To take the area of bribery and corruption as an example, the paper states that the NCA will either take action itself, or co-ordinate with other agencies (including the SFO) on the appropriate response. To that end, the Home Office proposes a new single reporting mechanism for reporting bribery and corruption, to be agreed between the relevant agencies.
The SFO, meanwhile, is referred to as remaining the lead agency for investigating large and complex cases of corporate bribery and corruption, and enforcing the Bribery Act 2010 (2010 Act) in respect of overseas corruption by British businesses.

New tools

Significantly, the paper also proposes that the Home Office, together with the Ministry of Justice and the Department for Business, Innovation & Skills, should consider the case for incentivising whistleblowing through the provision of financial rewards to those reporting cases of fraud, bribery and corruption to the authorities.
Such incentives might mirror those available under the Wall Street Reform and Consumer Protection Act (generally known as Dodd-Frank) in the US, where whistleblowers can receive between 10% and 30% of monetary sanctions imposed on a corporate as a result of information provided by them (see News brief "The Dodd-Frank Act: the UK perspective").
Such an incentive scheme may prove a game-changer in creating a more active culture of whistleblowing in the UK. This could serve to dramatically increase the flow of information to law enforcement bodies, such as the SFO. At the same time, the system will have to be designed carefully to ensure that false and malicious reports are filtered out so that responsible companies are not unnecessarily dragged into costly and time-consuming investigations.
In the meantime, the 2013 Act added a further tool to the SFO's armoury in the form of deferred prosecution agreements (DPAs) (see feature article "Deferred prosecution agreements: moving into the unknown").
Expected to come into force early in 2014, DPAs are deals voluntarily entered into between a corporate and a prosecutor where the corporate avoids prosecution subject to the fulfilment of various conditions, including, typically, paying a fine and implementing a compliance programme.

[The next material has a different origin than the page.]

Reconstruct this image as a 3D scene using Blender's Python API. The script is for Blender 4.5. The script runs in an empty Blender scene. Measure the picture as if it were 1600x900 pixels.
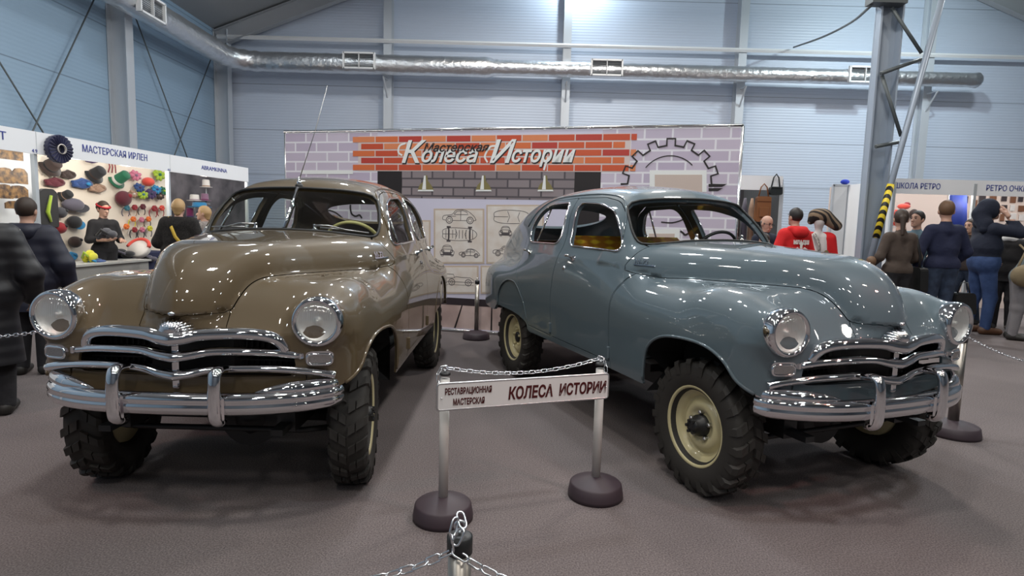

The underlying rationale is that DPAs will incentivise companies to self-report, as they will be able to predict with greater certainty what the eventual result of "coming clean" will be.

The SFO's future role

Despite the spate of setbacks suffered by the SFO in the past couple of years (the Tchenguiz brothers debacle and the widely reported loss of documents from its investigation into BAE Systems being two significant examples), the SFO remains a force to be reckoned with (www.practicallaw.com/7-539-0566; www.practicallaw.com/2-504-8661).
In August 2013, the SFO announced its first prosecution under the 2010 Act, and Mr Green has indicated that two other investigations are under way into companies suspected of breaching the 2010 Act.
If all goes to plan, the creation of the NCA, together with the introduction of DPAs and (if introduced) whisteblower incentives, should mean that the SFO is freed from less complex investigations (which will be allocated elsewhere) while being supplied with the intelligence, support and flexible tools needed to deal with the very sort of big ticket investigation that Mr Green would like it to tackle.
Michael Roberts is a partner, and Alex Hohl is an associate, in the Investigations, White Collar and Fraud practice at Hogan Lovells International LLP.

What is the NCA?

The National Crime Agency is both a police force in its own right as well as a co-ordinator of the UK's existing regional police forces. It will have a budget of £450 million, a staff of over 4,000 and will be headed up by Keith Bristow, formerly chief constable of Warwickshire Police. It replaces the Serious Organised Crime Agency (SOCA), although it will have more areas of responsibility and, crucially (and unlike SOCA), the power to command other police forces.